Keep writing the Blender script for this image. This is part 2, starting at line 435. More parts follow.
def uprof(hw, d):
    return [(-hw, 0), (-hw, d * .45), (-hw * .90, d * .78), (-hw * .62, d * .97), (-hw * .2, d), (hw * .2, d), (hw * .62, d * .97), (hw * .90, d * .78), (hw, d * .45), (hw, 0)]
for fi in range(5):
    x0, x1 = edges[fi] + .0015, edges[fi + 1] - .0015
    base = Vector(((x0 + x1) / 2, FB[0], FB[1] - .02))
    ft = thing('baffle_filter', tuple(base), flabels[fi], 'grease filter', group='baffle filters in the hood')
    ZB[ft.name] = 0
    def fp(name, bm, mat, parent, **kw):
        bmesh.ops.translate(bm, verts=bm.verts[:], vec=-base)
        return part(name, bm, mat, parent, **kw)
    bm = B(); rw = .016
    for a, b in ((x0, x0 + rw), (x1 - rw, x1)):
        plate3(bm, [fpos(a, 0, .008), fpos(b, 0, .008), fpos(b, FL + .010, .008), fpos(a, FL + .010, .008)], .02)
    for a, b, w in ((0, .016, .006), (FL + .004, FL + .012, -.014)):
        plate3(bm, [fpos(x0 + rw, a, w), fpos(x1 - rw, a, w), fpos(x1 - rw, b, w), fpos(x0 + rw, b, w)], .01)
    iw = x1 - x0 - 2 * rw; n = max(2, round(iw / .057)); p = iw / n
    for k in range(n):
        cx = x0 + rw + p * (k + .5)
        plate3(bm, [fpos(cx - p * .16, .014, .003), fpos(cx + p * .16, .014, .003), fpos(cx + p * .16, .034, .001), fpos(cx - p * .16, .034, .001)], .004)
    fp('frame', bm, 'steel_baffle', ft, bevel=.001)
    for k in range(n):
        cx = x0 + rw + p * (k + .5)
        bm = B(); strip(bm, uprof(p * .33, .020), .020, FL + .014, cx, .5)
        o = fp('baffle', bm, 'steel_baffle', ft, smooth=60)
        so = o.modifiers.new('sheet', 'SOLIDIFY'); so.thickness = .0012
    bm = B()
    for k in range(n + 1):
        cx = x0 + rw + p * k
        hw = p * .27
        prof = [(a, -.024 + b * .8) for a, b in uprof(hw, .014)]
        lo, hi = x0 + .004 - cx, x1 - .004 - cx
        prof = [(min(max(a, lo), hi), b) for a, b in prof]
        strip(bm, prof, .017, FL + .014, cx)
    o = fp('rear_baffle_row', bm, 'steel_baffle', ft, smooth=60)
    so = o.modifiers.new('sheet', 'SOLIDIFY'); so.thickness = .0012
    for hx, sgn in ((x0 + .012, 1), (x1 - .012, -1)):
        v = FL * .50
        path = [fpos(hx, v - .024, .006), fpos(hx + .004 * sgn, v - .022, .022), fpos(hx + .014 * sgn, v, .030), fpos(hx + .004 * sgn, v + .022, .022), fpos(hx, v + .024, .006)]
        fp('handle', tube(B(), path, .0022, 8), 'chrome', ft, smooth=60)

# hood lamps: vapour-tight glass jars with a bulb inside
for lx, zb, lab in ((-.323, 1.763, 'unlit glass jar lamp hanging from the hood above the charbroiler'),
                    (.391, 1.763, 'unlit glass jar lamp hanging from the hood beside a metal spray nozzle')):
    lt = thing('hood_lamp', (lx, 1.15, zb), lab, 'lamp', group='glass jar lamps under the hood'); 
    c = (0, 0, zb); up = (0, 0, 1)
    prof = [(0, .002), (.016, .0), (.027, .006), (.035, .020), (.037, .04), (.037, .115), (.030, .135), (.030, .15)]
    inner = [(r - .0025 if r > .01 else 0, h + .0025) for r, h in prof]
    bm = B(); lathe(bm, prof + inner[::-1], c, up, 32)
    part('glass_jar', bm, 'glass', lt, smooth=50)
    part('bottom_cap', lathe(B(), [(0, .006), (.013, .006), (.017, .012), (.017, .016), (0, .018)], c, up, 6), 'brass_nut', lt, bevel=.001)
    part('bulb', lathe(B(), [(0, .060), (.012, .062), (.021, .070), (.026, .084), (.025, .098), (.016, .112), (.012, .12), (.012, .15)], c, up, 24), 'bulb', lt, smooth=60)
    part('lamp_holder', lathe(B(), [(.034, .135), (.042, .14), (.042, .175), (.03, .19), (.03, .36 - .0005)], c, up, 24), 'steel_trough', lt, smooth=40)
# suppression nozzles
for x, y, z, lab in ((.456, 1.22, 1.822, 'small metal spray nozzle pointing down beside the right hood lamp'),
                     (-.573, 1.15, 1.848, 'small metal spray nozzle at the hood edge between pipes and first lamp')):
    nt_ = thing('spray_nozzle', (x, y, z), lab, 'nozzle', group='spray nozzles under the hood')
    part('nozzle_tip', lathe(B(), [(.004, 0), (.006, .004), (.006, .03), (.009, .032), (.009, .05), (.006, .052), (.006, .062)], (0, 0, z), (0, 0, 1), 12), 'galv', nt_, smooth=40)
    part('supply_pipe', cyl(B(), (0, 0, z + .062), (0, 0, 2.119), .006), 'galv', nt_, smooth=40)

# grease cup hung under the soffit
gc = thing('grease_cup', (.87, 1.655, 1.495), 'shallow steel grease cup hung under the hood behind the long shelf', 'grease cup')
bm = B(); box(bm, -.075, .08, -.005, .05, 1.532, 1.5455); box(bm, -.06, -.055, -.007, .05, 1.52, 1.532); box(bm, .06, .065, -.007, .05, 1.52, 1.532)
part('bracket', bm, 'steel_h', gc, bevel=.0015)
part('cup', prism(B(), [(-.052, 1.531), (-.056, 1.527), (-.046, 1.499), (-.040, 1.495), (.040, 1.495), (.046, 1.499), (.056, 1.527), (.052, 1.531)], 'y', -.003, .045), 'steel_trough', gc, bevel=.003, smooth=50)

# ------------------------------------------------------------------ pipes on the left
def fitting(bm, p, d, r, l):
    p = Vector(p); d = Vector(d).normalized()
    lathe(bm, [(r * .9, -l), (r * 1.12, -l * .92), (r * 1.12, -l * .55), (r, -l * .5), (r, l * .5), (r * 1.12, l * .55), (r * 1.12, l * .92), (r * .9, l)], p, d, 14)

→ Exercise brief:
Go through the listing above and restate it word for word.

→ Answer for the task:
Keep writing the Blender script for this image. This is part 2, starting at line 435. More parts follow.
def uprof(hw, d):
    return [(-hw, 0), (-hw, d * .45), (-hw * .90, d * .78), (-hw * .62, d * .97), (-hw * .2, d), (hw * .2, d), (hw * .62, d * .97), (hw * .90, d * .78), (hw, d * .45), (hw, 0)]
for fi in range(5):
    x0, x1 = edges[fi] + .0015, edges[fi + 1] - .0015
    base = Vector(((x0 + x1) / 2, FB[0], FB[1] - .02))
    ft = thing('baffle_filter', tuple(base), flabels[fi], 'grease filter', group='baffle filters in the hood')
    ZB[ft.name] = 0
    def fp(name, bm, mat, parent, **kw):
        bmesh.ops.translate(bm, verts=bm.verts[:], vec=-base)
        return part(name, bm, mat, parent, **kw)
    bm = B(); rw = .016
    for a, b in ((x0, x0 + rw), (x1 - rw, x1)):
        plate3(bm, [fpos(a, 0, .008), fpos(b, 0, .008), fpos(b, FL + .010, .008), fpos(a, FL + .010, .008)], .02)
    for a, b, w in ((0, .016, .006), (FL + .004, FL + .012, -.014)):
        plate3(bm, [fpos(x0 + rw, a, w), fpos(x1 - rw, a, w), fpos(x1 - rw, b, w), fpos(x0 + rw, b, w)], .01)
    iw = x1 - x0 - 2 * rw; n = max(2, round(iw / .057)); p = iw / n
    for k in range(n):
        cx = x0 + rw + p * (k + .5)
        plate3(bm, [fpos(cx - p * .16, .014, .003), fpos(cx + p * .16, .014, .003), fpos(cx + p * .16, .034, .001), fpos(cx - p * .16, .034, .001)], .004)
    fp('frame', bm, 'steel_baffle', ft, bevel=.001)
    for k in range(n):
        cx = x0 + rw + p * (k + .5)
        bm = B(); strip(bm, uprof(p * .33, .020), .020, FL + .014, cx, .5)
        o = fp('baffle', bm, 'steel_baffle', ft, smooth=60)
        so = o.modifiers.new('sheet', 'SOLIDIFY'); so.thickness = .0012
    bm = B()
    for k in range(n + 1):
        cx = x0 + rw + p * k
        hw = p * .27
        prof = [(a, -.024 + b * .8) for a, b in uprof(hw, .014)]
        lo, hi = x0 + .004 - cx, x1 - .004 - cx
        prof = [(min(max(a, lo), hi), b) for a, b in prof]
        strip(bm, prof, .017, FL + .014, cx)
    o = fp('rear_baffle_row', bm, 'steel_baffle', ft, smooth=60)
    so = o.modifiers.new('sheet', 'SOLIDIFY'); so.thickness = .0012
    for hx, sgn in ((x0 + .012, 1), (x1 - .012, -1)):
        v = FL * .50
        path = [fpos(hx, v - .024, .006), fpos(hx + .004 * sgn, v - .022, .022), fpos(hx + .014 * sgn, v, .030), fpos(hx + .004 * sgn, v + .022, .022), fpos(hx, v + .024, .006)]
        fp('handle', tube(B(), path, .0022, 8), 'chrome', ft, smooth=60)

# hood lamps: vapour-tight glass jars with a bulb inside
for lx, zb, lab in ((-.323, 1.763, 'unlit glass jar lamp hanging from the hood above the charbroiler'),
                    (.391, 1.763, 'unlit glass jar lamp hanging from the hood beside a metal spray nozzle')):
    lt = thing('hood_lamp', (lx, 1.15, zb), lab, 'lamp', group='glass jar lamps under the hood'); 
    c = (0, 0, zb); up = (0, 0, 1)
    prof = [(0, .002), (.016, .0), (.027, .006), (.035, .020), (.037, .04), (.037, .115), (.030, .135), (.030, .15)]
    inner = [(r - .0025 if r > .01 else 0, h + .0025) for r, h in prof]
    bm = B(); lathe(bm, prof + inner[::-1], c, up, 32)
    part('glass_jar', bm, 'glass', lt, smooth=50)
    part('bottom_cap', lathe(B(), [(0, .006), (.013, .006), (.017, .012), (.017, .016), (0, .018)], c, up, 6), 'brass_nut', lt, bevel=.001)
    part('bulb', lathe(B(), [(0, .060), (.012, .062), (.021, .070), (.026, .084), (.025, .098), (.016, .112), (.012, .12), (.012, .15)], c, up, 24), 'bulb', lt, smooth=60)
    part('lamp_holder', lathe(B(), [(.034, .135), (.042, .14), (.042, .175), (.03, .19), (.03, .36 - .0005)], c, up, 24), 'steel_trough', lt, smooth=40)
# suppression nozzles
for x, y, z, lab in ((.456, 1.22, 1.822, 'small metal spray nozzle pointing down beside the right hood lamp'),
                     (-.573, 1.15, 1.848, 'small metal spray nozzle at the hood edge between pipes and first lamp')):
    nt_ = thing('spray_nozzle', (x, y, z), lab, 'nozzle', group='spray nozzles under the hood')
    part('nozzle_tip', lathe(B(), [(.004, 0), (.006, .004), (.006, .03), (.009, .032), (.009, .05), (.006, .052), (.006, .062)], (0, 0, z), (0, 0, 1), 12), 'galv', nt_, smooth=40)
    part('supply_pipe', cyl(B(), (0, 0, z + .062), (0, 0, 2.119), .006), 'galv', nt_, smooth=40)

# grease cup hung under the soffit
gc = thing('grease_cup', (.87, 1.655, 1.495), 'shallow steel grease cup hung under the hood behind the long shelf', 'grease cup')
bm = B(); box(bm, -.075, .08, -.005, .05, 1.532, 1.5455); box(bm, -.06, -.055, -.007, .05, 1.52, 1.532); box(bm, .06, .065, -.007, .05, 1.52, 1.532)
part('bracket', bm, 'steel_h', gc, bevel=.0015)
part('cup', prism(B(), [(-.052, 1.531), (-.056, 1.527), (-.046, 1.499), (-.040, 1.495), (.040, 1.495), (.046, 1.499), (.056, 1.527), (.052, 1.531)], 'y', -.003, .045), 'steel_trough', gc, bevel=.003, smooth=50)

# ------------------------------------------------------------------ pipes on the left
def fitting(bm, p, d, r, l):
    p = Vector(p); d = Vector(d).normalized()
    lathe(bm, [(r * .9, -l), (r * 1.12, -l * .92), (r * 1.12, -l * .55), (r, -l * .5), (r, l * .5), (r * 1.12, l * .55), (r * 1.12, l * .92), (r * .9, l)], p, d, 14)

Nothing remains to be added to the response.